Thursday 28 February 2013

Paisley Cross



When I was twelve and a half we moved house.  My father was a minister and our family, like all manse families, moved as God’s call took my dad to new places – though it always seemed to me that God’s call came at the most inconvenient of times.  At the point of that particular move I was just six months in to secondary school and I really didn’t want to change schools again.  I had just done it – but, needless to say, I didn’t have a choice.  We had been living in Greenock and we moved to Paisley.  It was only twenty miles, but it could have been five hundred so far as I was concerned – and I was to go to Paisley Grammar School.  We lived about a mile and a half from the school, so within what was deemed to be walking distance. 
I don’t remember clearly, but I think I was taken and collected the first few days.  But early on I was walking home for the first time.  I walked up from the school along Glasgow Road and got to the big junction that is Paisley Cross.  All the instructions I had been given disappeared from my mind.  I have never been good at finding my way.  I am so grateful for SatNav technology.  I am not sure that I could have done my present job before we had SatNavs.

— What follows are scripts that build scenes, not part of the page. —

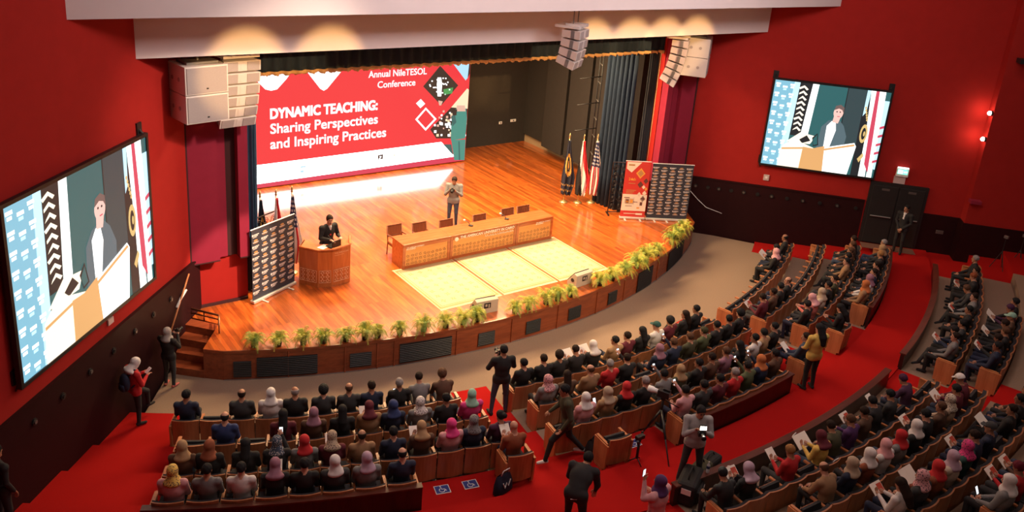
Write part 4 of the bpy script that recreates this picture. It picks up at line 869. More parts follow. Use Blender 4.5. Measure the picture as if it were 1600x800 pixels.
    lab = s.lab(V[F].mean(1)); mb = MB(); mb.v = [tuple(v) for v in V]; mb.f = [tuple(map(int, f)) for f in F]; mb.m = [int(x) for x in lab]
    mb.add(hands.v, hands.f, SKIN)
    for e in (-1, 1):
        n0 = len(mb.v); mb.ell(T(e*.030, .078, .012), (.012, .012, .008), 8, 5, DARK); mb.tube([tuple(T(e*.016, .086, .034)), tuple(T(e*.046, .076, .036))], .005, 5, DARK)
    mb.tube([tuple(T(-.022, .087, -.066)), tuple(T(0, .092, -.068)), tuple(T(.022, .087, -.066))], .0055, 5, DARK)
    me = mb.mesh(name, [None]*6, True)
    return me, hd, HB
def headpiece(kind):
    h = .010 if kind != 'hijab' else .011
    def cap(P, gr): return Sdf().ell((0, -.014, .030), (.075+gr, .096+gr, .086+gr)).val(P)
    def fn(P):
        x, y, z = P.T
        if kind == 'short': return np.maximum(cap(P, .012)+.0035*np.sin(x*70+z*40)*np.sin(y*80), np.maximum((y*.9-z*.55)-.026, -(z+.075+.4*np.minimum(0, y))))
        if kind == 'curly': return np.maximum(cap(P, .034)+.006*np.sin(x*90)*np.sin(y*90)*np.sin(z*90), np.maximum((y*.85-z*.75)-.02, -(z+.09)))
        if kind == 'balding': return np.maximum(np.maximum(cap(P, .009), np.maximum(z-.055-.25*np.maximum(0, -y), y-.03)), -(z+.085))
        if kind == 'long':
            c = np.maximum(cap(P, .018), (y*.85-z*.75)-.012); d = Sdf().cone((0, -.05, -.02), (0, -.105, -.20), .088, .085).cone((0, -.105, -.20), (0, -.115, -.36), .085, .06).val(P); return np.minimum(c, np.maximum(d, y-.02))
        if kind == 'bun': return np.minimum(np.maximum(cap(P, .014), np.maximum((y*.85-z*.75)-.015, -(z+.09))), np.linalg.norm(P-np.array((0, -.125, .055)), axis=1)-.058)
        if kind == 'cap':
            c = np.maximum(cap(P, .020), .035-z+(-.02)*(y < 0)); v = Sdf().ell((0, .10, .045), (.075, .085, .012)).val(P); return np.minimum(c, v)
        if kind == 'hijab':
            c = Sdf().ell((0, -.022, .030), (.096, .116, .106)).ell((0, .015, -.055), (.085, .080, .085), k=.05).ell((0, -.04, -.13), (.10, .10, .10), k=.05).ell((0, -.05, -.20), (.165, .125, .075), k=.05).ell((0, .035, -.185), (.12, .09, .07), k=.05).val(P)
            f = Sdf().ell((0, .115, -.012), (.060, .075, .088)).val(P); return np.maximum(c, -f)
    lo, hi = ((-.20, -.21, -.42), (.20, .20, .17)) if kind in ('hijab', 'long') else ((-.14, -.21, -.14), (.14, .21, .17))
    V, F = surface(fn, lo, hi, h); mb = MB(); mb.v = [tuple(v) for v in V]; mb.f = [tuple(map(int, f)) for f in F]; mb.m = [0]*len(F); return mb.mesh('head_'+kind, [None], True)
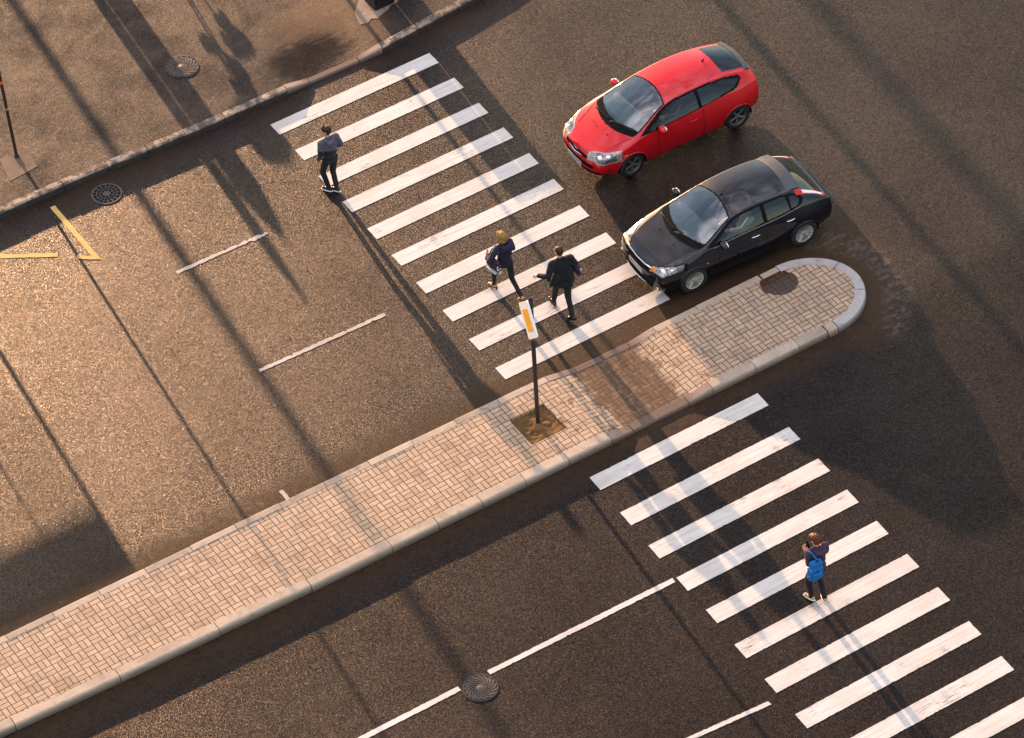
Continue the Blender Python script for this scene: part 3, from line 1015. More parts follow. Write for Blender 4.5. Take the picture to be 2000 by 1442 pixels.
M['red'] = mat_carpaint('red_lacquer', (0.52, 0.005, 0.010))
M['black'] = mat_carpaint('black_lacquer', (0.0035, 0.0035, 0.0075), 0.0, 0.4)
M['screen'] = mat_glass('windscreen_glass', (0.72, 0.84, 0.82), 2.0)
M['side'] = mat_glass('side_glass', (0.50, 0.56, 0.54), 0.55)
M['privacy'] = mat_glass('dark_glass', (0.05, 0.055, 0.055), 0.6)
M['lens'] = mat_glass('clear_lens', (0.93, 0.93, 0.93), 0.9)
M['rubber'] = simple('black_rubber', (0.012, 0.012, 0.012), 0.7, 0, 0.15)
M['tyre'] = simple('tyre_rubber', (0.017, 0.016, 0.016), 0.8, 0, 0.3, 0.3, 20)
M['plastic'] = simple('black_plastic', (0.010, 0.010, 0.011), 0.9, 0, 0.02)
M['spoiler'] = simple('satin_dark_grey', (0.045, 0.045, 0.05), 0.4, 0, 0.5)
M['chrome'] = simple('chrome', (0.82, 0.80, 0.78), 0.12, 1.0, 0.5, 0.02)
M['reflector'] = simple('lamp_bowl', (0.20, 0.195, 0.19), 0.22, 0.85, 0.5, 0.8, 18)
M['lamp_rim'] = simple('pale_lamp_rim', (0.36, 0.34, 0.33), 0.25, 0.4, 0.5, 0.4, 20)
M['amber'] = simple('amber_lens', (0.55, 0.17, 0.012), 0.25)
M['redlens'] = simple('red_lens', (0.62, 0.012, 0.012), 0.15)
M['whitelens'] = simple('clear_rear_lens', (0.80, 0.78, 0.76), 0.15)
M['alloy'] = simple('silver_alloy', (0.62, 0.58, 0.54), 0.32, 0.7, 0.5)
M['alloy_dark'] = simple('dusty_dark_alloy', (0.20, 0.18, 0.175), 0.4, 0.6, 0.5)
M['brake'] = simple('dark_brake_hub', (0.02, 0.019, 0.018), 0.6, 0.3)  # plain near-black brake disc colour behind the spokes
M['dash'] = simple('dash_plastic', (0.17, 0.18, 0.18), 0.75, 0, 0.3)
M['seatcloth'] = simple('seat_cloth', (0.09, 0.095, 0.10), 0.9, 0, 0.2)
M['lining'] = simple('cabin_lining', (0.045, 0.044, 0.043), 0.9, 0, 0.2)
M['plate'] = simple('number_plate', (0.34, 0.32, 0.29), 0.4, 0, 0.5, 0.5, 34)

def pchip(xs, ys, xq):
    xs, ys = np.array(xs, float), np.array(ys, float)
    h = np.diff(xs)
    d = np.diff(ys) / h
    m = np.zeros_like(ys)
    for i in range(1, len(xs) - 1):
        if d[i - 1] * d[i] > 0:
            w1, w2 = 2 * h[i] + h[i - 1], h[i] + 2 * h[i - 1]
            m[i] = (w1 + w2) / (w1 / d[i - 1] + w2 / d[i])
    m[0], m[-1] = d[0], d[-1]
    i = np.clip(np.searchsorted(xs, xq, 'right') - 1, 0, len(h) - 1)
    t = (xq - xs[i]) / h[i]
    return ((1 + 2 * t) * (1 - t) ** 2 * ys[i] + t * (1 - t) ** 2 * h[i] * m[i] + t * t * (3 - 2 * t) * ys[i + 1] + t * t * (t - 1) * h[i] * m[i + 1])

SEG = (5, 14, 14, 22, 40)
def in_poly(px, py, poly):
    r = np.zeros(px.shape, bool)
    n = len(poly)
    for i in range(n):
        x1, y1 = poly[i]
        x2, y2 = poly[(i + 1) % n]
        c = ((y1 > py) != (y2 > py)) & (px < (x2 - x1) * (py - y1) / (y2 - y1 + 1e-12) + x1)
        r ^= c
    return r

def car_grid(sp):
    def col(key):
        tab = sp[key]
        return [a[0] for a in tab], tab
    x0, x1 = sp['x0'], sp['x1']
    ns = int((x1 - x0) / 0.016)
    xs = np.linspace(x0, x1, ns + 1)
    def ev(key, k):
        return pchip([a[0] for a in sp[key]], [a[k] for a in sp[key]], xs)
    zb_, ys_ = ev('low', 1), ev('low', 2)
    yw, zw = ev('waist', 1), ev('waist', 2)
    yb, zb = ev('belt', 1), ev('belt', 2)
    yr, zr = ev('rail', 1), ev('rail', 2)
    zc = ev('roof', 1)
    Y, Z, T, SG = [], [], [], []
    def seg(i, n, fy, fz, last=False):
        for k in range(n + (1 if last else 0)):
            t = k / n
            Y.append(fy(t)); Z.append(fz(t)); T.append(t); SG.append(i)
    seg(0, SEG[0], lambda t: ys_ * t, lambda t: zb_)
    seg(1, SEG[1], lambda t: ys_ + (yw - ys_) * math.sin(t * math.pi / 2), lambda t: zb_ + (zw - zb_) * t)
    seg(2, SEG[2], lambda t: yw + (yb - yw) * (1 - math.cos(t * math.pi / 2)), lambda t: zw + (zb - zw) * t)
    seg(3, SEG[3], lambda t: yb + (yr - yb) * t + 0.018 * math.sin(math.pi * t), lambda t: zb + (zr - zb) * t)
    seg(4, SEG[4], lambda t: yr * (1 - t), lambda t: zr + (zc - zr) * math.sin(t * math.pi / 2), True)
    Y, Z = np.array(Y), np.array(Z)            # rows x stations
    nr = len(T)
    X = np.tile(xs, (nr, 1))
    # caps
    def cap(idx, xfun, K, e):
        cols = []
        y0, z0 = Y[:, idx], Z[:, idx]
        zmid = Z[-1, idx]
        xe = X[0, idx]
        for k in range(K):
            th = math.pi / 2 * k / K
            sy, cx = math.sin(th) ** e, math.cos(th) ** e
            xf = np.array([xfun(z) for z in z0])
            z = z0 + (sp['capz'] * (1 - sy) * (z0 > 0.55) * (z0 - 0.55) if idx == 0 else 0)
            cols.append((xe + (xf - xe) * cx, y0 * sy, z))
        return cols
    f = cap(0, lambda z: lerp_tab(sp['front'], z), 26, sp['fe'])
    r = cap(-1, lambda z: lerp_tab(sp['rear'], z), 22, sp['re'])[::-1]
    X = np.concatenate([np.array([c[0] for c in f]).T, X, np.array([c[0] for c in r]).T], 1)
    Y = np.concatenate([np.array([c[1] for c in f]).T, Y, np.array([c[1] for c in r]).T], 1)
    Z = np.concatenate([np.array([c[2] for c in f]).T, Z, np.array([c[2] for c in r]).T], 1)
    P = np.stack([X, Y, Z], -1)
    for _ in range(4):
        Q = P.copy()
        Q[1:-1] = 0.5 * P[1:-1] + 0.25 * (P[:-2] + P[2:])
        Q[1:-1, :, 1] = np.where(np.abs(P[1:-1, :, 1]) < 1e-6, 0, Q[1:-1, :, 1])
        Q[-1, :, 2] = 0.5 * P[-1, :, 2] + 0.5 * P[-2, :, 2]
        P = Q
        Q = P.copy()
        Q[:, 1:-1] = 0.5 * P[:, 1:-1] + 0.25 * (P[:, :-2] + P[:, 2:])
        P = Q
    P[0, :, 1] = 0
    P[-1, :, 1] = 0
    P[:, 0, 1] = 0
    P[:, -1, 1] = 0
    return P, np.array(T), np.array(SG)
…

Anyhow, there I was at Paisley Cross, with three choices.  I knew I didn’t want to go back the way I had come – but should I go straight on, turn right or turn left.  I can’t remember whether I went straight on or turned right – but I didn’t turn left, which was what I should have done.  And so, eventually, I retraced my footsteps, found a phone box, and had to be rescued by my dad.  It is a long way from being the last time that I have been lost, but possibly one of the most scary for me at the time.
But why tell that story?  Well, I am telling it because I want you to come with me to Paisley Cross – and stand there, as I did, thinking which way should I go?  What is the right direction?  And actually it is a bit more complicated than I have made it be so far.  The way I had learned was to turn left and that is what I should have done.  But actually I later discovered that probably the slightly shorter – and quicker – way was to go straight.  It was a different route, and I didn’t know it at that point, but it was certainly an equally good, if not better, way to get me to my destination of home.
Would that it were always easy to know which way to go!